> _WHAT THE TASK REQUIRES_
Extract all of the data and reproduce it precisely.

§ §

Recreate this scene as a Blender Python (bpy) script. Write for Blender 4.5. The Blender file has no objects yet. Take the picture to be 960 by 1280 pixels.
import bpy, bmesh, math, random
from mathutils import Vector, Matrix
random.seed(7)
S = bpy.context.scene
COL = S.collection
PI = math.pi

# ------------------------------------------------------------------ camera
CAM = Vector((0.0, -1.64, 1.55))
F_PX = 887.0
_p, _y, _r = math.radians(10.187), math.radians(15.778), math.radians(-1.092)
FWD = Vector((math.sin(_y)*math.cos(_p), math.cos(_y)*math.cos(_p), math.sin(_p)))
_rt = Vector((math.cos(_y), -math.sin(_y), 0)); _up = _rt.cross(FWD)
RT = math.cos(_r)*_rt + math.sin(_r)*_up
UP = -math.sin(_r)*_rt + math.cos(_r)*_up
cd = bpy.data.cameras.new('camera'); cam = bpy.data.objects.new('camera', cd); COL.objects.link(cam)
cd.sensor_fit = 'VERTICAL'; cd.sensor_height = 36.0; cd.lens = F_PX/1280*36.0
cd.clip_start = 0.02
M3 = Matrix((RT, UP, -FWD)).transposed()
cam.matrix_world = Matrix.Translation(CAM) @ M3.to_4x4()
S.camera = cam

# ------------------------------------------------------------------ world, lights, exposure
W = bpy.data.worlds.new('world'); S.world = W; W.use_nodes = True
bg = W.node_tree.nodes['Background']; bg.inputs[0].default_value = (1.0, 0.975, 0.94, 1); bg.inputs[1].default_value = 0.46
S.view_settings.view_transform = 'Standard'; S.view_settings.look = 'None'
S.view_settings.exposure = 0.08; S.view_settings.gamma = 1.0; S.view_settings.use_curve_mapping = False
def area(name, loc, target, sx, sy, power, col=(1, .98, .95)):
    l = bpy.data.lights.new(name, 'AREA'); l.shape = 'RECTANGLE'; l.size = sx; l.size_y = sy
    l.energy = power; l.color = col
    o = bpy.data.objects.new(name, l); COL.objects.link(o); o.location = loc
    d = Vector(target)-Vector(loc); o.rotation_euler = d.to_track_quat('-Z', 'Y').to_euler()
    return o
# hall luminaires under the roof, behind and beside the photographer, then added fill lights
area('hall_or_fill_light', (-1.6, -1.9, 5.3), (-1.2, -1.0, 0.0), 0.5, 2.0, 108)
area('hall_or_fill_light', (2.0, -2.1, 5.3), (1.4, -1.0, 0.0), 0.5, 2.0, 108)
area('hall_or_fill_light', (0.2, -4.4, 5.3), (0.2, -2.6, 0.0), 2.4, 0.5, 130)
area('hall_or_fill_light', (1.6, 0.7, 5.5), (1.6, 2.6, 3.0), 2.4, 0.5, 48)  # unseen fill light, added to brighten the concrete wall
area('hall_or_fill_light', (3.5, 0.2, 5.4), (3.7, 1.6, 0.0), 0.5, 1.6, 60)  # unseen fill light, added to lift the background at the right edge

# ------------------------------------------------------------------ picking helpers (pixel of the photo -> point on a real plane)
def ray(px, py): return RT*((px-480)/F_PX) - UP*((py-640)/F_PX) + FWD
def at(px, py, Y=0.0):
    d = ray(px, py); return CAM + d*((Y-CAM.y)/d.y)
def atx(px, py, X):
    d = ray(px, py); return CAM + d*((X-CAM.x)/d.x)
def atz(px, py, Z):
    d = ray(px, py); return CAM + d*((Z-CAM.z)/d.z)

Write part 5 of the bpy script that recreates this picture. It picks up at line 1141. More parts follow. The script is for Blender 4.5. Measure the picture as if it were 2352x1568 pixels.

§ §

> _TASK OUTPUT_
Recreate this scene as a Blender Python (bpy) script. Write for Blender 4.5. The Blender file has no objects yet. Take the picture to be 960 by 1280 pixels.
import bpy, bmesh, math, random
from mathutils import Vector, Matrix
random.seed(7)
S = bpy.context.scene
COL = S.collection
PI = math.pi

# ------------------------------------------------------------------ camera
CAM = Vector((0.0, -1.64, 1.55))
F_PX = 887.0
_p, _y, _r = math.radians(10.187), math.radians(15.778), math.radians(-1.092)
FWD = Vector((math.sin(_y)*math.cos(_p), math.cos(_y)*math.cos(_p), math.sin(_p)))
_rt = Vector((math.cos(_y), -math.sin(_y), 0)); _up = _rt.cross(FWD)
RT = math.cos(_r)*_rt + math.sin(_r)*_up
UP = -math.sin(_r)*_rt + math.cos(_r)*_up
cd = bpy.data.cameras.new('camera'); cam = bpy.data.objects.new('camera', cd); COL.objects.link(cam)
cd.sensor_fit = 'VERTICAL'; cd.sensor_height = 36.0; cd.lens = F_PX/1280*36.0
cd.clip_start = 0.02
M3 = Matrix((RT, UP, -FWD)).transposed()
cam.matrix_world = Matrix.Translation(CAM) @ M3.to_4x4()
S.camera = cam

# ------------------------------------------------------------------ world, lights, exposure
W = bpy.data.worlds.new('world'); S.world = W; W.use_nodes = True
bg = W.node_tree.nodes['Background']; bg.inputs[0].default_value = (1.0, 0.975, 0.94, 1); bg.inputs[1].default_value = 0.46
S.view_settings.view_transform = 'Standard'; S.view_settings.look = 'None'
S.view_settings.exposure = 0.08; S.view_settings.gamma = 1.0; S.view_settings.use_curve_mapping = False
def area(name, loc, target, sx, sy, power, col=(1, .98, .95)):
    l = bpy.data.lights.new(name, 'AREA'); l.shape = 'RECTANGLE'; l.size = sx; l.size_y = sy
    l.energy = power; l.color = col
    o = bpy.data.objects.new(name, l); COL.objects.link(o); o.location = loc
    d = Vector(target)-Vector(loc); o.rotation_euler = d.to_track_quat('-Z', 'Y').to_euler()
    return o
# hall luminaires under the roof, behind and beside the photographer, then added fill lights
area('hall_or_fill_light', (-1.6, -1.9, 5.3), (-1.2, -1.0, 0.0), 0.5, 2.0, 108)
area('hall_or_fill_light', (2.0, -2.1, 5.3), (1.4, -1.0, 0.0), 0.5, 2.0, 108)
area('hall_or_fill_light', (0.2, -4.4, 5.3), (0.2, -2.6, 0.0), 2.4, 0.5, 130)
area('hall_or_fill_light', (1.6, 0.7, 5.5), (1.6, 2.6, 3.0), 2.4, 0.5, 48)  # unseen fill light, added to brighten the concrete wall
area('hall_or_fill_light', (3.5, 0.2, 5.4), (3.7, 1.6, 0.0), 0.5, 1.6, 60)  # unseen fill light, added to lift the background at the right edge

# ------------------------------------------------------------------ picking helpers (pixel of the photo -> point on a real plane)
def ray(px, py): return RT*((px-480)/F_PX) - UP*((py-640)/F_PX) + FWD
def at(px, py, Y=0.0):
    d = ray(px, py); return CAM + d*((Y-CAM.y)/d.y)
def atx(px, py, X):
    d = ray(px, py); return CAM + d*((X-CAM.x)/d.x)
def atz(px, py, Z):
    d = ray(px, py); return CAM + d*((Z-CAM.z)/d.z)

Write part 5 of the bpy script that recreates this picture. It picks up at line 1141. More parts follow. The script is for Blender 4.5. Measure the picture as if it were 2352x1568 pixels.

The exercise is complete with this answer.